In a significant legal development, a special court in Delhi has refused to initiate proceedings on a high-profile money laundering case filed by the Enforcement Directorate (ED) against senior Congress leaders Sonia Gandhi and Rahul Gandhi, along with five other individuals. The case pertained to the alleged illegal acquisition of assets worth Rs 2,000 crore belonging to the National Herald newspaper's publisher.
The Core of the Allegations and the Court's Decision
Special Judge Vishal Gogne of the Rouse Avenue Court delivered a 117-page order on Tuesday, December 18, 2025, declining to take cognizance of the ED's prosecution complaint. This decision effectively halts judicial proceedings based on the agency's current filing. The ED's primary claim was that the Gandhis, along with other Congress office-bearers, conspired to take over the assets of Associated Journals Limited (AJL), the publisher of the National Herald.
The financial sequence alleged by the probe agency involved a loan of Rs 90.21 crore extended by the All India Congress Committee (AICC) to AJL. Later, Young Indian, a not-for-profit company where Sonia and Rahul Gandhi collectively held a 76% stake, purchased the right to recover this loan from the AICC for a sum of Rs 50 lakh. The ED contended that AJL then converted the outstanding loan into 9.02 crore equity shares, valued at Rs 10 each, in favour of Young Indian. This maneuver, according to the agency, defrauded both AJL's shareholders and the AICC's public donors.
Two Key Legal Grounds for Dismissal
The court's rejection was anchored on two fundamental legal principles under the Prevention of Money Laundering Act (PMLA).

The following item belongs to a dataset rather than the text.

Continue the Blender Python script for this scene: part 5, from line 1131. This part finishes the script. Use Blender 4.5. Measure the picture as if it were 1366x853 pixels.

Firstly, the issue of a private complaint. The ED's case was built upon a 2014 magistrate order that summoned the accused based on a complaint by BJP leader Subramanian Swamy. The special court clarified that the PMLA only allows complaints to be filed by an investigating officer from a law enforcement agency, not by private individuals. This rendered the foundational basis of the ED's action procedurally infirm.
Secondly, and more crucially, the absence of a predicate offence. Money laundering under the PMLA is defined as dealing with "proceeds of crime" derived from a "scheduled" or predicate offence listed in the Act's schedules. The court found that there was no First Information Report (FIR) registered against the accused for any such predicate offence. Despite the ED sending letters to the Central Bureau of Investigation (CBI) in 2014 and 2015 based on Swamy's complaint, the CBI never filed an FIR.
The order extensively referenced Supreme Court rulings and international standards to reiterate that "the registration of a FIR qua the scheduled offence was a sine qua non (an essential condition) for prosecution under the PMLA." This counters the ED's recent argument that money laundering can be investigated as a standalone offence.
Implications and Future Legal Pathways
This ruling is a major setback for the ED in this politically sensitive case. The PMLA offers agencies stringent powers, including tough bail conditions and the ability to attach properties. The court's insistence on a predicate offence reaffirms a critical legal safeguard.
Separately, the Income Tax Department has been investigating Young Indian since 2017 for alleged tax fraud. However, IT cases are not classified as scheduled offences under the PMLA. In a potentially related move, the Delhi Police Economic Offences Wing filed an FIR in November 2025 in the same matter. The complainant in this police case is Shiv Kumar Gupta, an Assistant Director of the ED, and the complaint relies on the 2014 summoning order. This could represent an attempt to establish a predicate offence, potentially opening a new avenue for a future money laundering probe.
The legal battle surrounding the National Herald and the assets of its publishing company continues, with this court order marking a pivotal chapter that underscores the procedural boundaries within which agencies must operate.